What you need to do
Repeat verbatim the lines from the one containing "Build this scene" to the one containing "COL = SC.collection", ends included, minus any pictures.

=-=-=-=-=

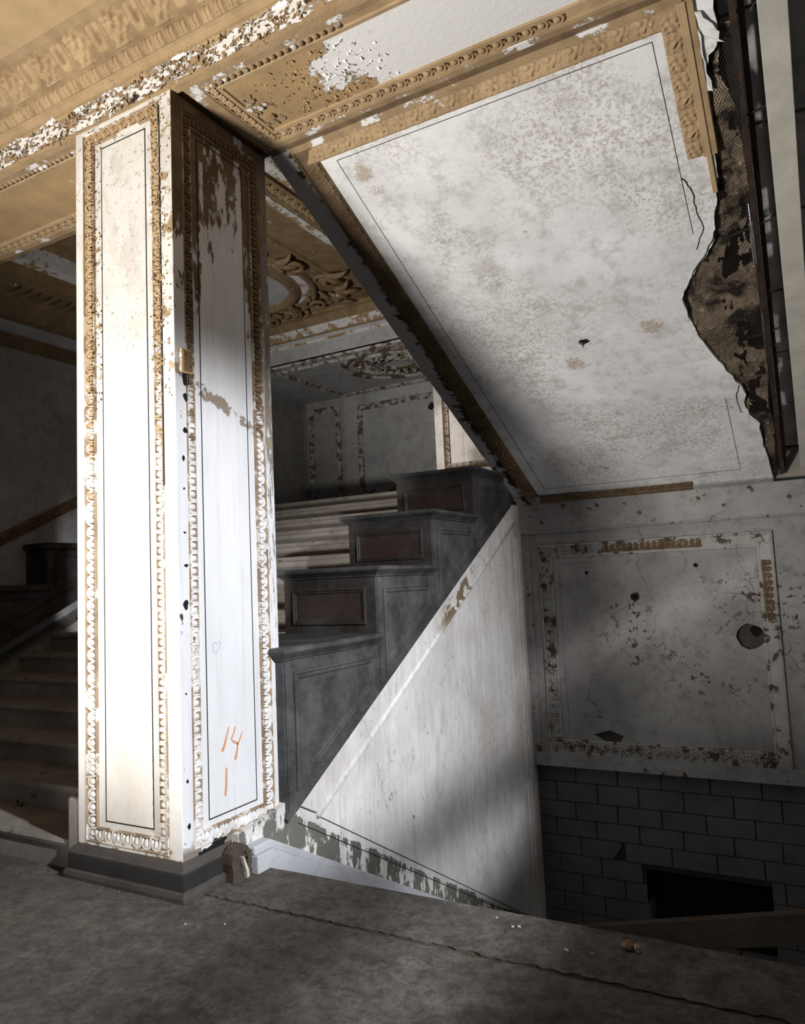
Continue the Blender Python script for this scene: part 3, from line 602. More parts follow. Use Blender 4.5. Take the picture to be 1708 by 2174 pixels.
fk = MB(); flakes(fk, 500, lambda: Vector((random.choice((random.uniform(-3.0, -2.85), random.uniform(-3.52, -3.42), random.uniform(-2.99, -2.90))), 2.748, random.uniform(2.5, 4.2))), (0, -1, 0), .003, .010, .008)
fk.build('curled_paint', MT['egg_w'], col, kind='stuff')
fk = MB(); flakes(fk, 260, lambda: Vector((random.triangular(-2.6, -1.7, -2.0), random.uniform(2.95, 3.36), 4.236)), (0, 0, -1), .004, .013, .012)
fk.build('curled_paint', MT['beams'], bm_, kind='stuff')

# ================================================================== SLOPING SOFFIT of the upper flight
so = struct('ceiling_sloping')
bnd = [(-.20, -.02), (-.20, .284), (-.267, .375), (-.303, .547), (-.305, .674), (-.308, .931), (-.309, 1.069), (-.335, 1.225), (-.37, 1.40), (-.385, 1.505), (-.428, 1.611), (-.499, 1.712), (-.60, 1.87), (-.659, 1.997), (-.64, 2.25), (-.575, 2.559), (-.47, 2.86), (-.378, 3.143), (-.392, 3.34), (-.375, 3.469), (-.311, 3.623), (-.318, 3.85), (-.301, 4.067), (-.276, 4.478), (-.27, 4.60)]
out_l = [(-2.795, 4.62), (-2.795, -.02)] + jag(bnd, 4, .009)
S0 = soff()
MB().plate(out_l, [blob((-1.411, 2.244), .045, .050, 12, .25)], S0, -.035, 0).build('plaster_face', MT['soff'], so)
MB().plate(blob((-1.411, 2.244), .06, .065, 10, .1), [], S0, -.05, -.034).build('cavity', MT['void'], so)
MB().plate(rect(-2.797, -2.650, .0, 4.56), [], S0, 0, .012).build('edge_band', MT['strip'], so)
MB().plate(rect(-2.650, -2.632, .02, 4.56), [], S0, 0, .030).build('fillet', MT['tan_d'], so, bevel=.003)
lm = MB().sweep([(0, 0), (.0, .022), (.012, .030), (.09, .018), (.112, .010), (.118, 0)], [(-2.632, 4.48), (-2.632, .03)][::1], S0, False).build('leaf_moulding', MT['tan_d'], so)
row('leaf', MT['tan_d'], lm, S0, (-2.578, 4.46), (-2.578, .12), .088, .100, .030, .010)
tm = MB().sweep([(0, 0), (0, .020), (-.012, .026), (-.085, .016), (-.095, 0)][::1], [(-2.62, .135), (-.34, .135)], S0, False).build('leaf_moulding', MT['tan'], so)
tm.data.transform(Matrix.Identity(4))
row('leaf', MT['tan'], tm, S0, (-2.55, .088), (-.46, .088), .115, .095, .032, .008)
MB().plate(rect(-2.65, -.33, -.01, .030), [], S0, 0, .026).build('fillet', MT['tan_f'], so, bevel=.003)
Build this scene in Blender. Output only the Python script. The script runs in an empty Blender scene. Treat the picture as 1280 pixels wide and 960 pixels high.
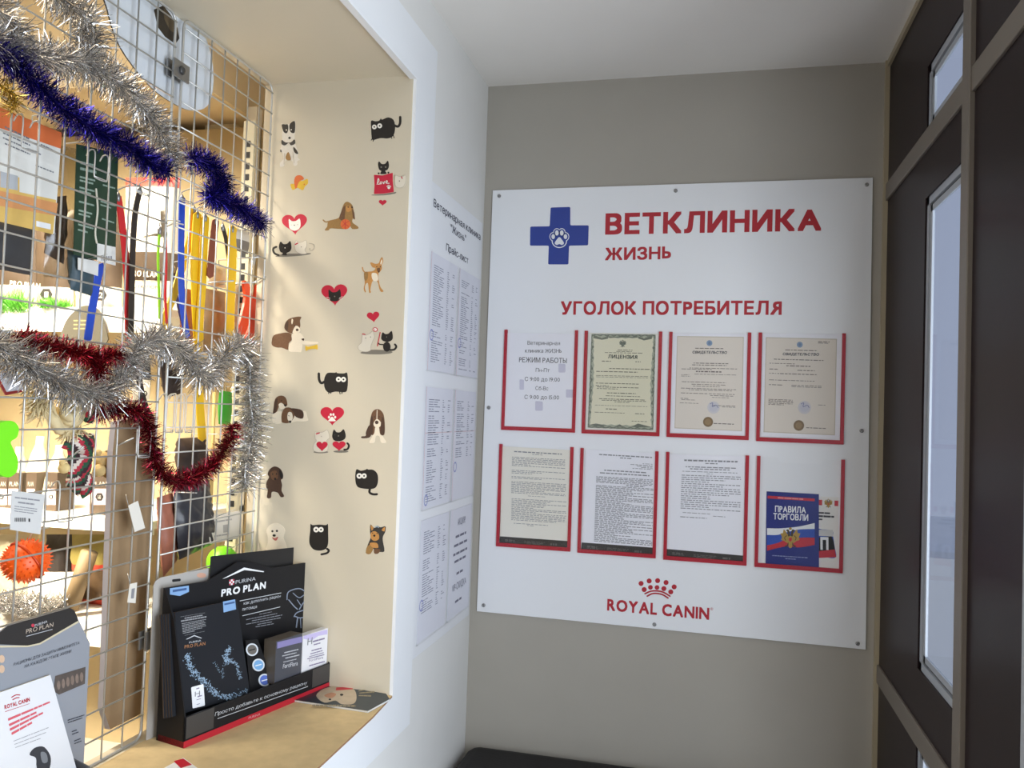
import bpy, math, random
from mathutils import Vector as V, Matrix
random.seed(7)
SC = bpy.context.scene
COL = SC.collection

# ------------------------------------------------------------------ camera
FPX = 1040.64
CR = V((0.97138, 0.23504, 0.03423)); CU = V((-0.02525, -0.04108, 0.99884)); CF = V((-0.23617, 0.97112, 0.03397))
CC = V((0.71668, -2.49599, 1.49406))
cam = bpy.data.cameras.new('camera'); co = bpy.data.objects.new('camera', cam); COL.objects.link(co)
m = Matrix((CR, CU, -CF)).transposed().to_4x4(); m.translation = CC
co.matrix_world = m
cam.sensor_width = 36; cam.lens = 36 * FPX / 1280; cam.clip_start = 0.02
SC.camera = co

# ------------------------------------------------------------------ light and exposure
SC.view_settings.view_transform = 'Standard'; SC.view_settings.look = 'None'
SC.view_settings.gamma = 1; SC.view_settings.use_curve_mapping = False
SC.view_settings.exposure = 0.12
w = bpy.data.worlds.new('overcast_sky'); SC.world = w; w.use_nodes = True
bgn = w.node_tree.nodes['Background']; bgn.inputs[0].default_value = (0.80, 0.84, 1.02, 1); bgn.inputs[1].default_value = 0.53

def area(name, loc, to, sx, sy, power, col, spread=180):
    l = bpy.data.lights.new(name, 'AREA'); l.shape = 'RECTANGLE'; l.size = sx; l.size_y = sy; l.energy = power; l.color = col
    l.spread = math.radians(spread)
    o = bpy.data.objects.new(name, l); COL.objects.link(o); o.location = loc
    o.rotation_euler = (V(to) - V(loc)).to_track_quat('-Z', 'Y').to_euler()
    return o
area('daylight_through_door', (1.75, -2.0, 1.2), (0, -1.3, 1.5), 1.3, 2.0, 80, (1.0, 0.972, 0.935))
area('vestibule_ceiling_lamp', (0.5, -3.3, 2.5), (0.5, -3.2, 0), 0.6, 0.6, 18, (1.0, 0.96, 0.9))
area('shop_ceiling_lamp', (-1.0, -1.5, 2.7), (-1.0, -1.4, 0), 1.0, 0.6, 13, (1.0, 0.88, 0.7))
area('shop_shelf_spot', (-0.9, -1.35, 2.45), (-0.95, -0.7, 1.5), 0.3, 0.2, 16, (1.0, 0.9, 0.74), 85)
area('added_shelf_fill', (-1.35, -1.95, 2.0), (-1.02, -.7, 1.1), 0.3, 0.3, 7, (1.0, 0.9, 0.74), 50)  # unseen floating fill, added only to brighten the middle and lower shelves
area('shop_far_lamp', (-2.2, -2.6, 2.7), (-2.2, -2.6, 0), 1.0, 1.0, 16, (1.0, 0.88, 0.7))

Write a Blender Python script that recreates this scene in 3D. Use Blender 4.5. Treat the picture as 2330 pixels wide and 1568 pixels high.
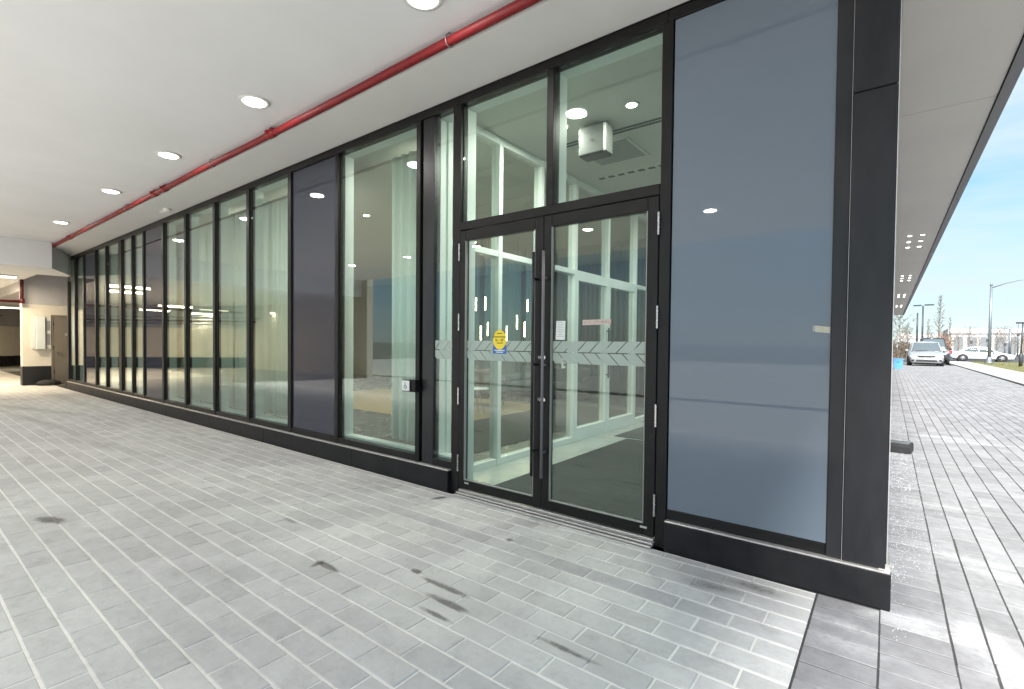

=-=-=-=-=

Response
Build this scene in Blender. Output only the Python script. The script runs in an empty Blender scene. Treat the picture as 1280 pixels wide and 960 pixels high.
import bpy, math, random
from mathutils import Vector as V, Matrix
random.seed(7)
SC = bpy.context.scene
COL = SC.collection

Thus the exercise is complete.